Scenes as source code

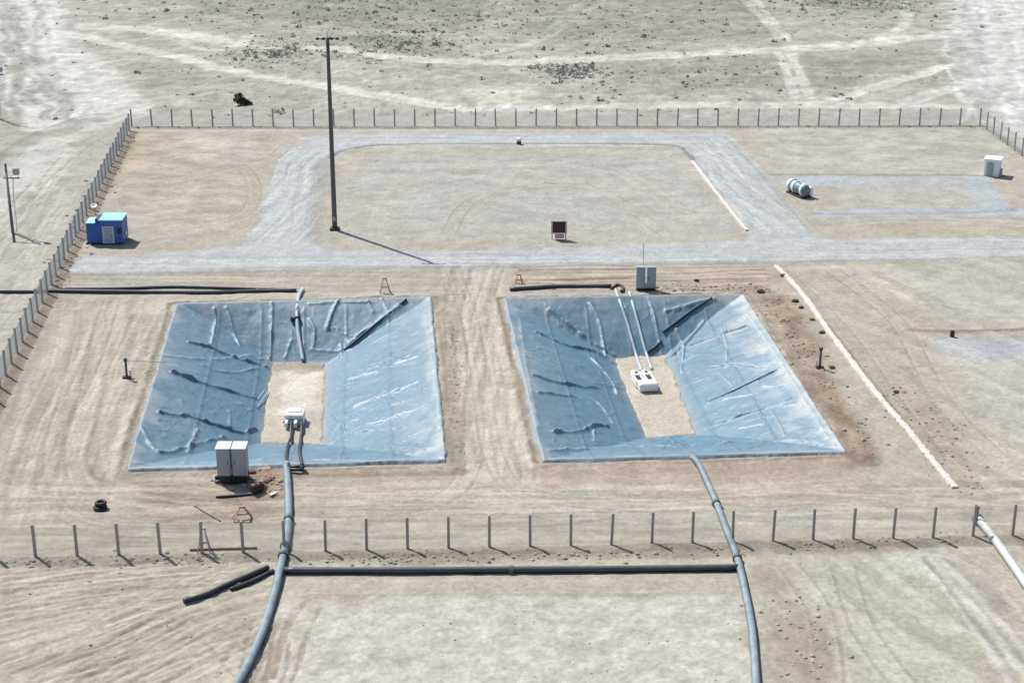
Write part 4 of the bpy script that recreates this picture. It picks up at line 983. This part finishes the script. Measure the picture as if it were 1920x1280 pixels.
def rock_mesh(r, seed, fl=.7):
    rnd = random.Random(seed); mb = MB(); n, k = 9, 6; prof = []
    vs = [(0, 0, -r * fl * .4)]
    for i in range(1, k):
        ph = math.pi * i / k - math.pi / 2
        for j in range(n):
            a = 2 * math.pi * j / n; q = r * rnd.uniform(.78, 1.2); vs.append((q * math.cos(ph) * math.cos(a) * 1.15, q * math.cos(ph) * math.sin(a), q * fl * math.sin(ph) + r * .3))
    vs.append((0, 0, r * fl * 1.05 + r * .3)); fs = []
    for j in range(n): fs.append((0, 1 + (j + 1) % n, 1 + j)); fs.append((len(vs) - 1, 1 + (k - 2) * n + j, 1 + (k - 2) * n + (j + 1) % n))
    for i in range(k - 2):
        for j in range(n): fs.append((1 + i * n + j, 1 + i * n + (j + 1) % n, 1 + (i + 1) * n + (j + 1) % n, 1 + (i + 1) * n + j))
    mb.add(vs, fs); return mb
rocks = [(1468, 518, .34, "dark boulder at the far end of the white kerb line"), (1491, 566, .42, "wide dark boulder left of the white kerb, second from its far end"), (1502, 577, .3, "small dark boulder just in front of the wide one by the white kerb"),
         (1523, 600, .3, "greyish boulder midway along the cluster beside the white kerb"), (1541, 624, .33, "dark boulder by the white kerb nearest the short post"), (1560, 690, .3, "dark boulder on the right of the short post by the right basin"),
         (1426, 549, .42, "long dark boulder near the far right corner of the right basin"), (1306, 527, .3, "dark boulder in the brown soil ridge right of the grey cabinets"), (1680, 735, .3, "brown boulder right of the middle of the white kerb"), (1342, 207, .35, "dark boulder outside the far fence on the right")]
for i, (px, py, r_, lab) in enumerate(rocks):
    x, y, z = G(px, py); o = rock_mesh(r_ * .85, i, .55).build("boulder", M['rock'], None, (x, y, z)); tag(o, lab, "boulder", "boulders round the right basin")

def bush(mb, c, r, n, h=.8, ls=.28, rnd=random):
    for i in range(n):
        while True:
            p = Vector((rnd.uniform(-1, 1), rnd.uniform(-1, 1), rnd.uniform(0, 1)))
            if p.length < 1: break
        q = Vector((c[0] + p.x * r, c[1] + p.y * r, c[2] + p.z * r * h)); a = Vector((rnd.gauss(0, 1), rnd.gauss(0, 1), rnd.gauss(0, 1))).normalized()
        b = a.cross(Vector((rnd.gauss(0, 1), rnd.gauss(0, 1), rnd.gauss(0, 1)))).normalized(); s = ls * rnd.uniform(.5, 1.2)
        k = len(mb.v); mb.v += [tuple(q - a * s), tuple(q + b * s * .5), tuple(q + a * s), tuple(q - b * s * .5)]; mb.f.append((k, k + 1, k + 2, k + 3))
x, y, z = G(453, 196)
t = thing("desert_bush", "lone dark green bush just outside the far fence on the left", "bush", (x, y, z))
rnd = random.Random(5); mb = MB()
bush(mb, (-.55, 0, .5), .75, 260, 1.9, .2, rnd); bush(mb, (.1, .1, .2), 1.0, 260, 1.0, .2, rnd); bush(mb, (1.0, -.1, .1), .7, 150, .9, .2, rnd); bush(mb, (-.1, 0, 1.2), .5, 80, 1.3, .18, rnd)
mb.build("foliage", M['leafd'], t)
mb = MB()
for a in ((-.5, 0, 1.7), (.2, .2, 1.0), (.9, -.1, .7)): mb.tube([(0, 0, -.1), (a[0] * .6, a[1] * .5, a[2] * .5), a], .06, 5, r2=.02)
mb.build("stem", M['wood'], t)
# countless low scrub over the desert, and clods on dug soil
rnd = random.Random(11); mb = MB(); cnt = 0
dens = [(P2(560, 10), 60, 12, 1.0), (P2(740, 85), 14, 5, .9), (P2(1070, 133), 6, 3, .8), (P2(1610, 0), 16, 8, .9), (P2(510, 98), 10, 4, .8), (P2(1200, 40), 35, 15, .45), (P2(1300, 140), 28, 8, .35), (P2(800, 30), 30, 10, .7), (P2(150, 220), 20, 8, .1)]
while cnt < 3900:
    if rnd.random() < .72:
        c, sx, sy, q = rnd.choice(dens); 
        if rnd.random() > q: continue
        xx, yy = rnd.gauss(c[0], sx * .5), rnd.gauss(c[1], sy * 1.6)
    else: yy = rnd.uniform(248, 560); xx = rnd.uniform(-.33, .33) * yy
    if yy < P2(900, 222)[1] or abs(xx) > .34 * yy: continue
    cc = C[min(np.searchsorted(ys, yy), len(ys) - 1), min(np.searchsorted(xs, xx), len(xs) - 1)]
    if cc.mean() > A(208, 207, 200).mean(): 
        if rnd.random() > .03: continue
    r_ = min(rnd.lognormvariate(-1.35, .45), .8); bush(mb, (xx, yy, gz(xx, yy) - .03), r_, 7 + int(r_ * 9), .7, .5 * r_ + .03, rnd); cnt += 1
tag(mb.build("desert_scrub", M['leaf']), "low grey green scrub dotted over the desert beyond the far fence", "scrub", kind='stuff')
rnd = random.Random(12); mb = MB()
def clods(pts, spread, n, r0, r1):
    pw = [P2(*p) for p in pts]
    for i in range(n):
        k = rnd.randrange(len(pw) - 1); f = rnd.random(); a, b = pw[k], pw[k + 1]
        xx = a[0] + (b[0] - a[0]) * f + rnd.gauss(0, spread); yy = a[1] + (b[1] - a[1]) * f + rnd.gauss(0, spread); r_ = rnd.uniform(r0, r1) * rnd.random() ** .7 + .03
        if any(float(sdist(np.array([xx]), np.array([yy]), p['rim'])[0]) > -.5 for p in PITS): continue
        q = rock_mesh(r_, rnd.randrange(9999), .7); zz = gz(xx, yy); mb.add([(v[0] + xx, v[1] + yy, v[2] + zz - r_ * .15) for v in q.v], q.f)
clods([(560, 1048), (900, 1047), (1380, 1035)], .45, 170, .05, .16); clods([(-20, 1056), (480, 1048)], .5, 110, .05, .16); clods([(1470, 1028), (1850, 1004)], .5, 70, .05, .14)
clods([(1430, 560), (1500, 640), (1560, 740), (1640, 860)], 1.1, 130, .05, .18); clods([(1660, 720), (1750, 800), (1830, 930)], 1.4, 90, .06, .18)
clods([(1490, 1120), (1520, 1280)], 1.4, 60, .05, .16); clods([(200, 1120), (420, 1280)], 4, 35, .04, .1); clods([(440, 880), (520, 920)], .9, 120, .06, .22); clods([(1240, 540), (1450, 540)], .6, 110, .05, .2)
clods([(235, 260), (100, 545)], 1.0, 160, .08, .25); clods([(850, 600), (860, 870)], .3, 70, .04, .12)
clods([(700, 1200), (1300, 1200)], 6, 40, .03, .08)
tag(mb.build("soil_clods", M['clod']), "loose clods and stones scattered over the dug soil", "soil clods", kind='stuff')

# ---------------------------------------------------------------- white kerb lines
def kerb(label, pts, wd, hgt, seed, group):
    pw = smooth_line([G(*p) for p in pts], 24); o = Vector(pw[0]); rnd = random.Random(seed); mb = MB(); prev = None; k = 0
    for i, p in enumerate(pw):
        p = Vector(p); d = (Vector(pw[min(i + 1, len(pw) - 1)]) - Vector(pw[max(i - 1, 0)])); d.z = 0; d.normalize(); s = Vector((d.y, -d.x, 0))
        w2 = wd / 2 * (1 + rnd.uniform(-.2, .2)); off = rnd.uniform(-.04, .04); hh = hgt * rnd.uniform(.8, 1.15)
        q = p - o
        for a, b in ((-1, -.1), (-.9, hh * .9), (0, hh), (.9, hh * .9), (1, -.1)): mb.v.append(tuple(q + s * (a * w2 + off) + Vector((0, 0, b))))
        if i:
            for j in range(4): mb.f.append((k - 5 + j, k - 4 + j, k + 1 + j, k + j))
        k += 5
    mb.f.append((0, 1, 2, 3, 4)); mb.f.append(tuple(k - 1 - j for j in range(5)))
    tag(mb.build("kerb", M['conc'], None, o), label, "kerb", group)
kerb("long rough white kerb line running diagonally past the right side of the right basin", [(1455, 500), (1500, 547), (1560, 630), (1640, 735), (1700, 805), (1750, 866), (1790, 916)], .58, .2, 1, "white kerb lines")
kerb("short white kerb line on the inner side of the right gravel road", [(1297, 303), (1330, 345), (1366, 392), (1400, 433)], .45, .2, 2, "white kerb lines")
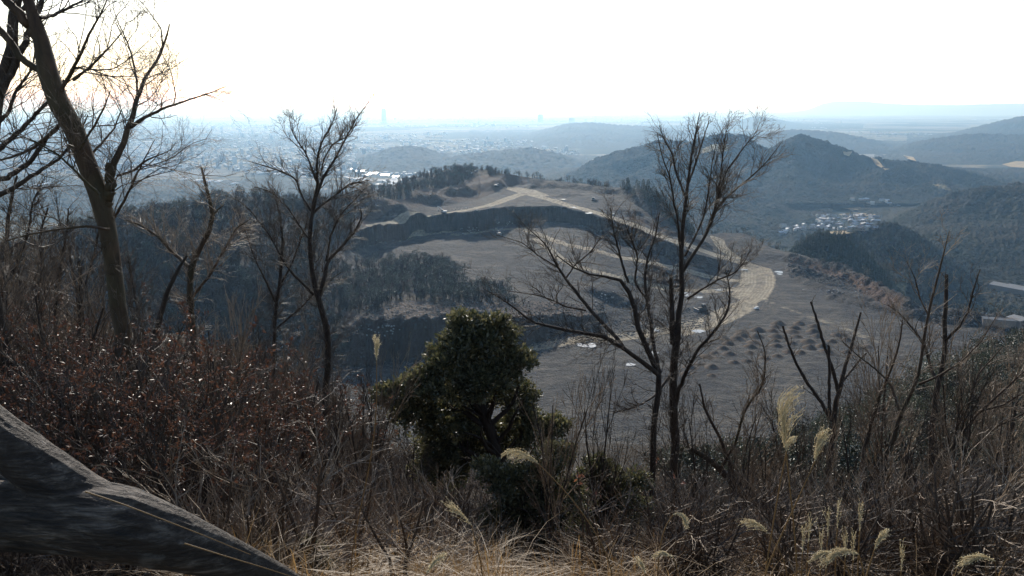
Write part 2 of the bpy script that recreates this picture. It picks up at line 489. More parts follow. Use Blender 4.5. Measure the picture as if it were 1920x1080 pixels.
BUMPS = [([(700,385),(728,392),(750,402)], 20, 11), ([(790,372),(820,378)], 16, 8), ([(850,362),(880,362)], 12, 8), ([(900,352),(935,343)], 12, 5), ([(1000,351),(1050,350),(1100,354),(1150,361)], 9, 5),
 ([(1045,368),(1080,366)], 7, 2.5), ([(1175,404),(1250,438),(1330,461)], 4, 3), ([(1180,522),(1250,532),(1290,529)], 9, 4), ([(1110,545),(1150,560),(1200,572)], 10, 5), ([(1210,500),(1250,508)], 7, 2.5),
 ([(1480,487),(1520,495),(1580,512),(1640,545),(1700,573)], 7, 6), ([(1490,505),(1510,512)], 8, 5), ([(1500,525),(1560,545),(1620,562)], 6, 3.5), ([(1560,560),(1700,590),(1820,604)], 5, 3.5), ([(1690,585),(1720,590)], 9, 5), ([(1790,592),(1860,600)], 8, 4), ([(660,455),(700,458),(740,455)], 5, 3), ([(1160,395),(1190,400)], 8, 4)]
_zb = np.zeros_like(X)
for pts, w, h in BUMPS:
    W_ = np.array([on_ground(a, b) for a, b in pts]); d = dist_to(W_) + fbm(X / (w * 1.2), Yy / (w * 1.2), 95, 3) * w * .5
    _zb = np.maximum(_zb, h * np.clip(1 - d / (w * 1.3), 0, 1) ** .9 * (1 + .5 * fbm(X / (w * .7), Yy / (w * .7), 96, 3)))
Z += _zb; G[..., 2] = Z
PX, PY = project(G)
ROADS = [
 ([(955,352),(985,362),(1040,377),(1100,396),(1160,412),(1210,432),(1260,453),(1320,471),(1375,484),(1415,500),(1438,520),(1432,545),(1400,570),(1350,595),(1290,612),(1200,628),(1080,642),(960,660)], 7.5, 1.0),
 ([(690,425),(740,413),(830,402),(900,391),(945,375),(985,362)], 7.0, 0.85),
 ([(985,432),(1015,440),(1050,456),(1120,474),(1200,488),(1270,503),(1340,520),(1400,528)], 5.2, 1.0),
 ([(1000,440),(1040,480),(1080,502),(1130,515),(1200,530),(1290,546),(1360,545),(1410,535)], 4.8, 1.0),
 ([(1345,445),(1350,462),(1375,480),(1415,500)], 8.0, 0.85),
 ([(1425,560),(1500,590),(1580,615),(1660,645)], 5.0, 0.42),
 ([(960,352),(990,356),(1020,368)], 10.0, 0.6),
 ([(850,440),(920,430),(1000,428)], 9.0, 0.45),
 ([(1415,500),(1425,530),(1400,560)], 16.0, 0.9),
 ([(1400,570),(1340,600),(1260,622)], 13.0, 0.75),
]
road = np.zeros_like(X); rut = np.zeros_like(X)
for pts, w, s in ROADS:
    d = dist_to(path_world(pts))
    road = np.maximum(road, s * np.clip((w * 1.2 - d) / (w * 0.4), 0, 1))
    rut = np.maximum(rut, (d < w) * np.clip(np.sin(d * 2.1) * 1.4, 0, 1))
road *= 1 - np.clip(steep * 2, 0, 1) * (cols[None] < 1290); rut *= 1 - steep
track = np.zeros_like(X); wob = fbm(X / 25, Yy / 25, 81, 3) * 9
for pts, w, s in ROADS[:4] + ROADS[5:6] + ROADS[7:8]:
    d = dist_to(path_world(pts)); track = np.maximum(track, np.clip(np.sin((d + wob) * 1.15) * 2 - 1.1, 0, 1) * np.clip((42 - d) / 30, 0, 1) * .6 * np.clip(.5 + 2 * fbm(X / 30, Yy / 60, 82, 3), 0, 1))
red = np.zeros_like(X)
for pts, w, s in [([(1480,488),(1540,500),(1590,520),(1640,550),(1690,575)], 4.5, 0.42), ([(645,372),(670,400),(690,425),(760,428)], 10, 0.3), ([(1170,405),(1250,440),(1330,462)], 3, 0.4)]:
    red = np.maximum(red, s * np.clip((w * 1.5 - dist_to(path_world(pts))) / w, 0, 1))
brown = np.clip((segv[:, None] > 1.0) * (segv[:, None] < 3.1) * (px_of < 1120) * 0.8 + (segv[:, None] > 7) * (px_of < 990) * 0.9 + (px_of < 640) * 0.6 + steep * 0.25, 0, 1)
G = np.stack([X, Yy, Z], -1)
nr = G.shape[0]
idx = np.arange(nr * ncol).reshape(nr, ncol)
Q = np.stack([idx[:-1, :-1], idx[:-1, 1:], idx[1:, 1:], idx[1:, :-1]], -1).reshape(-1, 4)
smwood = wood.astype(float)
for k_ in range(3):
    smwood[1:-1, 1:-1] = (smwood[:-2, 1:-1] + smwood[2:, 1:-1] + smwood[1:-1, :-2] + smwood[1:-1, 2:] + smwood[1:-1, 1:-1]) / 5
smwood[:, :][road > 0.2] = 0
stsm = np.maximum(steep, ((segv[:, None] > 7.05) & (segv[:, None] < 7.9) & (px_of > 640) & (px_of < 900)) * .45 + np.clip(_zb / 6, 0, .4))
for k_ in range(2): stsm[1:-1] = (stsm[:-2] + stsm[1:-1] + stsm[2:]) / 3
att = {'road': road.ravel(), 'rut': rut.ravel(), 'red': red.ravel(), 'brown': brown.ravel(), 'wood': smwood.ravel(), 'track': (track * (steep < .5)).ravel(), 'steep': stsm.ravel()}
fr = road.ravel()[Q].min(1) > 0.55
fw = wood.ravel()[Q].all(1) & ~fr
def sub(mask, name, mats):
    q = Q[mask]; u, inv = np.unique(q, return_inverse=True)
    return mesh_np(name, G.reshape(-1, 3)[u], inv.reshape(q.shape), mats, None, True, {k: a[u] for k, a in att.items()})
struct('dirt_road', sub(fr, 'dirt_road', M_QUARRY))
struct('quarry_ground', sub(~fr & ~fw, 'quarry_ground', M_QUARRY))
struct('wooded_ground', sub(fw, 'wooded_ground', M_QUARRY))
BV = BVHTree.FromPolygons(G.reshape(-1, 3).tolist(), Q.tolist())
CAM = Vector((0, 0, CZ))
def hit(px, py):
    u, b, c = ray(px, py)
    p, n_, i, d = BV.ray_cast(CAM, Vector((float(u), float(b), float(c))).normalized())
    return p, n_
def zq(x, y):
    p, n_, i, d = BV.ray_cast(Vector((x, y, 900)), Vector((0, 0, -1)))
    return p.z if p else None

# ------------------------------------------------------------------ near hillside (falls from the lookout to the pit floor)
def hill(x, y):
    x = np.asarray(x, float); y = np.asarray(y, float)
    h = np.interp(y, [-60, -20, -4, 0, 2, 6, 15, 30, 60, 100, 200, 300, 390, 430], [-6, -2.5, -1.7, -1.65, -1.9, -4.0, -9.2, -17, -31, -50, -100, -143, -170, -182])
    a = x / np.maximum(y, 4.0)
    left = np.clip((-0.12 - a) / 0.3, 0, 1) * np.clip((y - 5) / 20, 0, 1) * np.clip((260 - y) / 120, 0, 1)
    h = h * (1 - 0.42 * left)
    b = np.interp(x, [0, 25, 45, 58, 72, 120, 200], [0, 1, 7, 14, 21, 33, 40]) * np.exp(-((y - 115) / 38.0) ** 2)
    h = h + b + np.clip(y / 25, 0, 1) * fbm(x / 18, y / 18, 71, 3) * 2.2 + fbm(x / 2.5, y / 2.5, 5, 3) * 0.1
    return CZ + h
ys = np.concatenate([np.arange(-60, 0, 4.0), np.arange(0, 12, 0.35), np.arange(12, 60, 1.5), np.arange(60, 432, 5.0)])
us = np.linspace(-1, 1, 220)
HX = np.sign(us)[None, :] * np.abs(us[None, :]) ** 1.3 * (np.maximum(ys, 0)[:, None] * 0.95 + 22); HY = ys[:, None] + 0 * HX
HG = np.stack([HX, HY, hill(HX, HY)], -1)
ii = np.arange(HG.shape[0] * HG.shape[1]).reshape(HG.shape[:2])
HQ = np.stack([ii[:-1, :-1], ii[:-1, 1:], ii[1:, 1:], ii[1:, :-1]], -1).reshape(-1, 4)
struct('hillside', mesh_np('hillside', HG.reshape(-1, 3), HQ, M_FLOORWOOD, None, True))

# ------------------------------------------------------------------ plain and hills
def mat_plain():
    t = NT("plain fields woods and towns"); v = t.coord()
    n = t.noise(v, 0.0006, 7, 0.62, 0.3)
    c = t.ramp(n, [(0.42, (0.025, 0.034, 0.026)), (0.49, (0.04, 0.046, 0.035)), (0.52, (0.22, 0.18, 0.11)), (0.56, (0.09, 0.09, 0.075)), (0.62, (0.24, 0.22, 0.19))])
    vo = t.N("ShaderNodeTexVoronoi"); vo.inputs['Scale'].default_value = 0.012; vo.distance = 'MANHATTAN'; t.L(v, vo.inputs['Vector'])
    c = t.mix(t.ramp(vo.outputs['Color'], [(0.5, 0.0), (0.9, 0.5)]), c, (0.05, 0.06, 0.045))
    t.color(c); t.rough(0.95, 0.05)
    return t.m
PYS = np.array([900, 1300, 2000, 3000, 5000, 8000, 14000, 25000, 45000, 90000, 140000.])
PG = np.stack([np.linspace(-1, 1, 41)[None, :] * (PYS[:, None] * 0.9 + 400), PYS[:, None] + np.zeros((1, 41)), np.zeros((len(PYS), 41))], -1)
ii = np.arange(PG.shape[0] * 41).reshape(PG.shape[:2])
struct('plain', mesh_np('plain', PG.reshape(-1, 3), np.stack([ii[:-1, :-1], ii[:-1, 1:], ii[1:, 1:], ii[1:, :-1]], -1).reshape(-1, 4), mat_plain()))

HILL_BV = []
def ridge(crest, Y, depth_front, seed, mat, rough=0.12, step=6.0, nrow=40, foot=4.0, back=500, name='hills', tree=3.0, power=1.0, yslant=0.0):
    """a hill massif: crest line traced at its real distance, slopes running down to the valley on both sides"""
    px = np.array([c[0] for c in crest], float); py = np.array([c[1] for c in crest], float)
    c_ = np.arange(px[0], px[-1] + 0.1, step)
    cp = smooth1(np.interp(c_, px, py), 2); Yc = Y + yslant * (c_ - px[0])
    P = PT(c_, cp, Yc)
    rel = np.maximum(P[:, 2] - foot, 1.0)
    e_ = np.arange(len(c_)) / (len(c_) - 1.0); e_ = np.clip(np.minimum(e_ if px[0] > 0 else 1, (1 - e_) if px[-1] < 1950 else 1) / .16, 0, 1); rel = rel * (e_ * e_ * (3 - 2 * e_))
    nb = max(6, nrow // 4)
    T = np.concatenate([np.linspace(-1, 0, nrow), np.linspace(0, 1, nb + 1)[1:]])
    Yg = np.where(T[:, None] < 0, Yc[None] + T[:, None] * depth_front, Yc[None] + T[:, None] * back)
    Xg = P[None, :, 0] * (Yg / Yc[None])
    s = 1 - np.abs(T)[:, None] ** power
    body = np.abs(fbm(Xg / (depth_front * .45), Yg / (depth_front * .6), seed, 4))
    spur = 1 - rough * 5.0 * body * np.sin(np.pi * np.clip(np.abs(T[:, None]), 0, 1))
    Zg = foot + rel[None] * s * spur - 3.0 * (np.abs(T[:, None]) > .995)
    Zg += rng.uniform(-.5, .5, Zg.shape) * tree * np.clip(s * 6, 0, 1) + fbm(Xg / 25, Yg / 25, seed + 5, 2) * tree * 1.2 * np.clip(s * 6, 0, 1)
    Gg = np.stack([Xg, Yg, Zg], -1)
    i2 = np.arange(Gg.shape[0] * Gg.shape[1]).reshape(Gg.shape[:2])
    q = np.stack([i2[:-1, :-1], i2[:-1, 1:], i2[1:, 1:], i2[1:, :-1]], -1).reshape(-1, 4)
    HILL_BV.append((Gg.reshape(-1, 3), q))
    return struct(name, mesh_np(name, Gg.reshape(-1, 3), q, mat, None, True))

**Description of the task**
State how many lines of the listing include "recreates", and nothing more.

**The completed task**
2